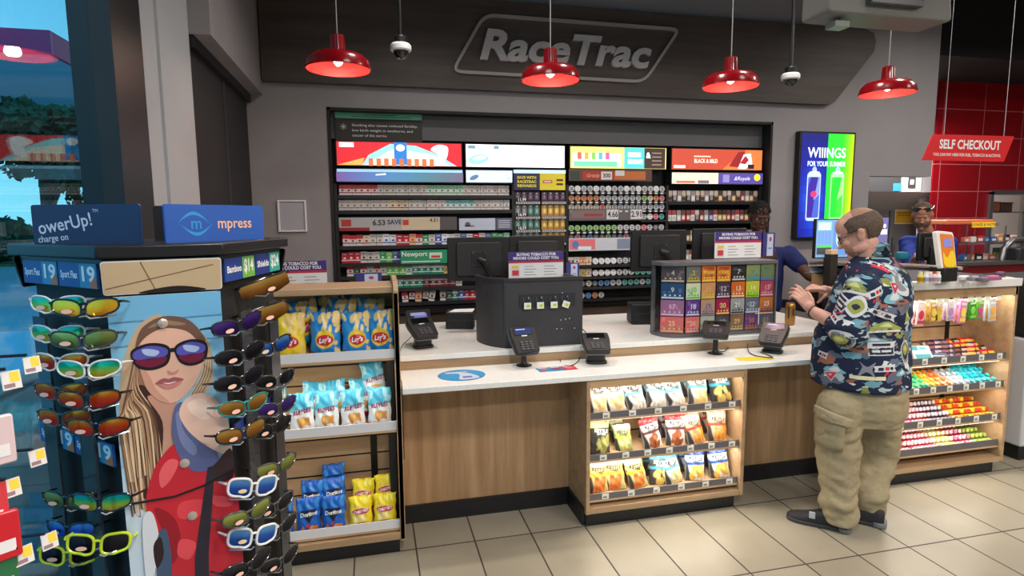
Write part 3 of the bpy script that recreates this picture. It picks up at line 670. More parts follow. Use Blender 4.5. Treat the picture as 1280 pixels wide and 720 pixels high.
sign('shelf_banner', 'grey dip price card with two large white price squares', (711, 261, 803, 276), YP-.03, s_466)
def s_pink(g, W, H):
    g.rect(0, 0, W, H, M((200, 204, 214), .35), .001); g.rect(.01*W, .1*H, .4*W, .92*H, M((226, 120, 128), .4), .002); g.ell(.1*W, .5*H, .05*W, .3*H, M((80, 130, 190), .5), .003); g.rect(.14*W, .1*H, .34*W, .35*H, M((220, 235, 240), .5), .003); g.rect(.74*W, .1*H, .98*W, .9*H, M((130, 140, 165), .4), .002)
sign('shelf_banner', 'pink and pale grey promotional card low on the dip can column', (711, 298, 792, 314), YP-.03, s_pink)
def s_health(g, W, H):
    g.rect(0, 0, W, H, M((40, 38, 38), .6), .001); g.rect(0, .78*H, W, H, M((90, 176, 148), .5), .002); g.rect(.33*W, .9*H, .7*W, .93*H, M((50, 110, 90), .5), .003); g.rect(.18*W, .83*H, .86*W, .86*H, M((50, 110, 90), .5), .003)
    wc = M((206, 204, 200), .6)
    for k, s in enumerate(('Smoking also causes reduced fertility,', 'low birth weight in newborns, and', 'cancer of the cervix.')):
        g.text(s, .185*W, H*(.56-.17*k), .019, wc, .002, bold=.01, align='LEFT', width=W*(.76, .70, .40)[k])
    for k in range(4):
        a = PI*k/4; g.add([(.09*W+.026*math.cos(a)*q+.0016*math.sin(a)*r, .5*H+.026*math.sin(a)*q-.0016*math.cos(a)*r, .002+.0001*k) for q, r in ((-1, -1), (1, -1), (1, 1), (-1, 1))], [(0, 1, 2, 3)], wc)
sign('health_notice', 'dark health warning notice with green header strip, top left of the recess', (420, 139, 527, 177), YP-.02, s_health)

# ---- cigarette packs
def pack_proto(body, top, band, w=.052, h=.084, d=.022, logo=None):
    g = G(); g.box((-w/2, 0, 0), (w/2, d, h*.62), M(body, .35)); g.box((-w/2, 0, h*.62), (w/2, d, h), M(top, .35))
    g.rect(-w/2, h*.20, w/2, h*.30, M(band, .4), 0, Matrix.Translation((0, -.0004, 0)) @ Matrix.Rotation(PI/2, 4, 'X'))
    X = Matrix.Translation((0, -.0006, 0)) @ Matrix.Rotation(PI/2, 4, 'X')
    g.ell(0, h*.46, w*.22, h*.1, M(logo or band, .4), 0, 12, X)
    g.rect(-w*.3, h*.78, w*.3, h*.84, M(logo or band, .4), 0, X)
    return g
PK = dict(white_red=((228, 222, 222), (196, 52, 60), (150, 60, 70)), white_grey=((214, 210, 206), (196, 190, 186), (130, 126, 130)), white_green=((212, 220, 214), (130, 190, 160), (90, 150, 120)), white_teal=((220, 226, 226), (120, 190, 190), (70, 140, 150)),
    white_black=((220, 216, 212), (200, 196, 190), (40, 40, 44)), red=((188, 36, 58), (180, 40, 60), (230, 220, 220)), green=((50, 150, 90), (60, 150, 100), (220, 235, 220)), bright_green=((100, 190, 90), (130, 200, 110), (225, 240, 215)), teal=((26, 130, 104), (225, 235, 230), (220, 235, 230)),
    blue=((60, 80, 150), (90, 110, 170), (220, 225, 240)), gold=((196, 180, 110), (214, 200, 140), (120, 100, 50)), white_blue=((222, 226, 234), (232, 234, 238), (60, 100, 180)), cream=((222, 212, 190), (214, 200, 170), (150, 60, 50)), maroon=((110, 30, 44), (190, 190, 192), (200, 180, 180)), dark_green=((40, 70, 62), (70, 100, 90), (150, 170, 160)), peach=((226, 190, 150), (220, 140, 110), (150, 80, 60)))
PNAME = {k: k.replace('_', ' and ') if k.startswith('white') else k.replace('_', ' ') for k in PK}
PROT = {}
def pack(kind):
    if kind not in PROT:
        o = pack_proto(*PK[kind]).build('cigarette_pack', smooth=False); tag(o, 'x', 'cigarette pack'); PROT[kind] = Proto(o)
    return PROT[kind]
rnd = random.Random(4)
rowsL = [ # z bottom, shelf name, x0, x1, kinds by run
 (1.887, 'top', -.235, 1.17, ['white_red']*6+['white_grey']*8+['white_green']*6+['white_grey']*8),
 (1.766, 'second', -.245, 1.17, ['white_grey']*8+['cream']*3+['white_grey']*6+['white_teal']*5+['white_grey']*6),
 (1.478, 'third', -.225, 1.17, ['white_red', 'white_red', 'white_red', 'cream', 'white_grey', 'white_grey', 'white_blue', 'white_blue', 'red', 'red', 'peach', 'white_red', 'green', 'white_grey', 'blue', 'white_blue', 'white_blue', 'white_grey', 'blue', 'white_blue', 'red', 'white_grey', 'blue', 'green', 'green', 'white_green']),
 (1.338, 'fourth', -.24, .27, ['red', 'red', 'red', 'white_black', 'white_black', 'white_grey', 'green', 'bright_green', 'blue', 'blue']),
 (1.230, 'fifth', -.20, .70, ['white_red', 'dark_green', 'white_red', 'white_grey', 'white_red', 'white_grey', 'bright_green', 'bright_green', 'bright_green', 'white_green', 'teal', 'teal', 'teal', 'teal', 'teal', 'gold', 'gold']),
 (1.122, 'sixth', -.19, .75, ['dark_green', 'dark_green', None, None, None, None, 'teal', 'teal', 'teal', 'teal', 'teal', 'maroon', 'maroon', 'maroon', 'maroon', 'maroon', 'white_grey'])]
for z, nm, x0, x1, kinds in rowsL:
    shelf(XS[0], XS[1], z)
    n = len(kinds); st = (x1-x0)/n
    for i, k in enumerate(kinds):
        if k is None: continue
        big = 1+.10*rnd.random()*(nm in ('third', 'fourth'))
        pack(k).place((x0+st*(i+.5)+rnd.uniform(-.0012, .0012), YP+rnd.uniform(0, .012), z), (0, 0, 0), '%s cigarette pack, %s from left on the %s shelf of the cigarette section' % (PNAME[k], ORD[i], nm), 'cigarette packs on the left wall column', (min(1.0, st/.0535), 1, big))
# hanging loose packs on the lowest shelf and a price card
shelf(XS[0], XS[1], 1.0)
lowk = ['red', 'red', 'white_black', 'white_red', 'white_grey', 'white_black']
for i, (px, k) in enumerate([(507, 'white_red'), (515, 'white_red'), (523, 'peach'), (532, 'white_grey'), (539, 'white_black'), (554, 'white_black'), (562, 'dark_green'), (569, 'teal'), (577, 'blue'), (584, 'red'), (591, 'red')]):
    x = Xat(px, 375, YP); pack(k).place((x, YP+.01*(i % 2), 1.0+(.02 if i in (1, 3) else 0)), (0, 0 if i > 4 else R((-6, 4, 3, 7, 12)[i]), 0), '%s cigarette pack, %s from left on the lowest wall shelf' % (PNAME[k], ORD[i]), 'packs on the lowest wall shelf')
# ---- vapor boxes in the second column
def vbox(col, c2):
    g = G(); w, h, d = .052, .105, .03; g.box((-w/2, 0, 0), (w/2, d, h), M(col, .4)); X = Matrix.Translation((0, -.0006, 0)) @ Matrix.Rotation(PI/2, 4, 'X')
    g.rect(-w*.32, h*.2, w*.32, h*.72, M(c2, .4), 0, X); g.ell(0, h*.82, w*.2, h*.07, M((220, 220, 215), .5), 0, 12, X); g.rect(-w*.12, h*.3, w*.12, h*.6, M(tuple(min(255, v+50) for v in c2), .4), .0004, X)
    o = g.build('vapor_box', smooth=False); tag(o, 'x', 'box'); return Proto(o)
VB = {'dark green': vbox((70, 104, 98), (110, 150, 142)), 'gold': vbox((176, 136, 64), (220, 180, 96)), 'purple': vbox((62, 50, 66), (110, 80, 110)), 'grey': vbox((92, 96, 98), (130, 134, 136))}
for (y, nm, kk) in [(250.5, 'top', ['purple']*8), (269, 'second', ['grey', 'grey', 'dark green', 'dark green']+['gold']*4), (285.5, 'third', ['dark green']*4+['gold']*4), (302, 'fourth', ['dark green']*4+['gold']*4)]:
    z = Zat(675, y, YP)-.01; sh = shelf(XS[1], XS[2], z, lip=.022)
    g = G()
    for h in (0, 1):
        g.box((XS[1]+.02+h*.235, YP-.033, z-.021), (XS[1]+.235+h*.235, YP-.031, z-.003), M((190, 186, 192), .5))
        for q in range(9): g.box((XS[1]+.03+h*.235+q*.022, YP-.0335, z-.017), (XS[1]+.044+h*.235+q*.022, YP-.033, z-.008), M((90, 80, 90), .6))
    g.build('price_strip', sh, smooth=False)
    for i, k in enumerate(kk):
        x = XS[1]+.045+i*.0565+(.012 if i > 3 else 0); s = .82 if nm == 'top' else 1
        VB[k].place((x, YP, z), (0, 0, 0), '%s vapor box, %s from left in the %s vapor row' % (k, ORD[i], nm), 'vapor boxes in the second wall column', (1, 1, s))
    if nm != 'top' or True:
        part(G().box((XS[1]+.02, YP-.036, z+.0), (XS[1]+.13, YP-.034, z+.03), BK).text({'top': '11.99', 'second': '16.99', 'third': '16.59', 'fourth': '15.99'}[nm], 0, 0, .024, WHITE, 0, bold=.03, X=face_y((XS[1]+.072, YP-.0365, z+.015))).build('price_card', sh, smooth=False), 'black price card with white numerals')
# ---- dip cans
def can(col, lidc, c3):
    g = G(Matrix.Rotation(PI/2, 4, 'X')); r = .0285
    g.lathe([(r-.002, -.026), (r, -.024), (r, 0), (r-.003, .003)], M(col, .35), 22, Matrix.Translation((0, r, 0)))
    g.ell(0, r, r*.86, r*.86, M(lidc, .35), .0035, 20); g.ell(0, r, r*.5, r*.5, M(c3, .4), .0040, 16); g.rect(-r*.6, r*.88, r*.6, r*1.12, M(lidc, .4), .0045)
    o = g.build('dip_can'); tag(o, 'x', 'can'); return Proto(o)
CN = {'silver': can((150, 152, 156), (200, 202, 206), (90, 92, 100)), 'copper': can((160, 110, 80), (216, 150, 110), (120, 70, 50)), 'green': can((90, 130, 90), (160, 196, 130), (60, 100, 60)), 'white': can((215, 215, 218), (236, 236, 238), (190, 190, 196)), 'dark': can((60, 60, 64), (110, 108, 112), (170, 160, 160)), 'blue': can((60, 90, 150), (110, 160, 200), (40, 60, 110)), 'pink': can((180, 100, 110), (226, 150, 160), (130, 50, 60)), 'teal': can((50, 120, 120), (110, 180, 170), (30, 90, 90)), 'cream': can((190, 180, 160), (222, 214, 196), (130, 110, 90))}
rr = random.Random(9)
rowsC = [(238.5, 'top', 16, ['silver', 'white', 'silver', 'silver', 'white']*4), (250, 'second', 16, ['copper']*5+['silver']*7+['green', 'cream', 'copper', 'pink']), (261, 'third', 16, ['cream']*5+['pink', 'cream', 'silver']+['silver']*8), (287, 'fourth', 16, ['green']*8+['silver']*4+['pink', 'silver', 'dark', 'silver']), (298, 'fifth', 16, ['dark', 'pink', 'dark', 'blue', 'dark', 'dark', 'green', 'dark']*2)]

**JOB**
Exactly as written, please give again the lines from the beginning of the listing through the line containing "sign('health_notice', 'dark health", inclusive, without any pictures.

**ANSWER TO THE EXERCISE**
Write part 3 of the bpy script that recreates this picture. It picks up at line 670. More parts follow. Use Blender 4.5. Treat the picture as 1280 pixels wide and 720 pixels high.
sign('shelf_banner', 'grey dip price card with two large white price squares', (711, 261, 803, 276), YP-.03, s_466)
def s_pink(g, W, H):
    g.rect(0, 0, W, H, M((200, 204, 214), .35), .001); g.rect(.01*W, .1*H, .4*W, .92*H, M((226, 120, 128), .4), .002); g.ell(.1*W, .5*H, .05*W, .3*H, M((80, 130, 190), .5), .003); g.rect(.14*W, .1*H, .34*W, .35*H, M((220, 235, 240), .5), .003); g.rect(.74*W, .1*H, .98*W, .9*H, M((130, 140, 165), .4), .002)
sign('shelf_banner', 'pink and pale grey promotional card low on the dip can column', (711, 298, 792, 314), YP-.03, s_pink)
def s_health(g, W, H):
    g.rect(0, 0, W, H, M((40, 38, 38), .6), .001); g.rect(0, .78*H, W, H, M((90, 176, 148), .5), .002); g.rect(.33*W, .9*H, .7*W, .93*H, M((50, 110, 90), .5), .003); g.rect(.18*W, .83*H, .86*W, .86*H, M((50, 110, 90), .5), .003)
    wc = M((206, 204, 200), .6)
    for k, s in enumerate(('Smoking also causes reduced fertility,', 'low birth weight in newborns, and', 'cancer of the cervix.')):
        g.text(s, .185*W, H*(.56-.17*k), .019, wc, .002, bold=.01, align='LEFT', width=W*(.76, .70, .40)[k])
    for k in range(4):
        a = PI*k/4; g.add([(.09*W+.026*math.cos(a)*q+.0016*math.sin(a)*r, .5*H+.026*math.sin(a)*q-.0016*math.cos(a)*r, .002+.0001*k) for q, r in ((-1, -1), (1, -1), (1, 1), (-1, 1))], [(0, 1, 2, 3)], wc)
sign('health_notice', 'dark health warning notice with green header strip, top left of the recess', (420, 139, 527, 177), YP-.02, s_health)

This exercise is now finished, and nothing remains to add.